Imagine you are halfway through a road trip to a favorite destination. The initial excitement of the getaway has worn off, but you aren’t quite close enough to the destination to see signs for it yet. Traffic is cooperating perfectly- in fact, other than a sporadic car that either you pass or passes you, you are alone on the road. The scenery is monotonous. Occasionally you hit a pothole or have to slow down for a work zone, but mostly, nothing is happening. You go on autopilot, your thoughts wander, and you lose your sense of time and distance for a while. 

That’s how 2021 has felt to me so far. 

I feel like I’m going through the motions, hitting a few potholes on occasion (but nothing that slows the journey), and time has passed without me even being aware of it.

In the Old Testament, we see leaders often setting up memorial stones. One example of this practice is in Joshua 4. After God parted the Jordan River for the Israelites to cross into the promised land, God directed Joshua to set stones as a memorial so that, “When your children ask in time, ‘What do those stones mean to you? Then you shall tell them that the waters of the Jordan were cut off before the ark of the covenant of the Lord.’”(6-7). 

We have a tendency to forget, to zone out, to mindlessly go through the motions, to lose sight of what God has done. The result is often complacency, apathy, and passivity. God had Joshua establish a memorial so that the Israelites would have a physical reminder of God’s power and provision.

While we have lost the practice of building stone memorials, we have apps that remind us of what we were doing at this point last year, two years ago, five years ago, and however far back we allow. A few of these memories popped up for me this past week.

Journal entry from the first week of March, 2019:

For a whole year, every decision I made was weighed against the possibility of reuniting with my husband. Every financial choice I made, every prayer that I prayed, every professional decision I made, every personal decision I made; it was all under the assumption that I could reunite with my husband and rebuild after his betrayal and adultery. And when that didn’t happen, I was devastated and lost a lot of sense of purpose and meaning in what I was pursuing in life. I questioned myself; I questioned God; I questioned everything…I’ve been acting as if my life is over and there is no more hope or love or future prospects in my life because of this label of divorce, but really none of those things would have been provided by my ex, and none of those things will ever be provided by any human relationship. I need this time to be about making my relationship with God the most important aspect of my life and letting him orchestrate the events in my future because he is the one who will never leave me or forsake me. And I need to stop letting the way people have interacted with me affect the way that I view God because all of those things that I fear are human flaws and human deficiencies that are not present in God, yet I’ve been acting as if they are and I have not been seeing him for who he truly is a loving compassionate merciful forgiving God who knows all and loves me enough to want what’s best for me…

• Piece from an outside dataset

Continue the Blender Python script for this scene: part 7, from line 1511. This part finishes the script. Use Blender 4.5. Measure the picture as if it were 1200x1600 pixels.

A little over a month later, I started dating Jon…

Journal entry from March 2020:

Here’s where I’m at: I don’t like to do hard things. I don’t want to do hard things. I don’t like change. I wish the easy way were an option. But, it is not. Therefore. I CAN and WILL do hard things. I CAN and WILL embrace the changes coming. I CAN and WILL trust that God has a plan. I CAN and WILL maintain my testimony and my integrity along the way. I CAN and WILL do what is right regardless of the difficulty.

A little over a month later, I married Jon. 

When I read these journal entries and remember how I felt during those moments, I am first grateful for what God has done in my life. For the growth that took place. And for the rest that He has finally allowed in my life. Next, I am convinced that though I am in a time of rest, that doesn’t mean I get to be lazy, apathetic, or passive. Instead, these days that feel monotonous and uneventful give me the perfect opportunity to continue the work started, and to prepare for the next detour, traffic jam, or devastating wreck. It’s time to fortify, replenish, and renew. 

When the journey feels tedious and I’m tempted to disengage, I will look at my memorial stones and remember that every part of the journey provides an opportunity to purposefully grow closer to God.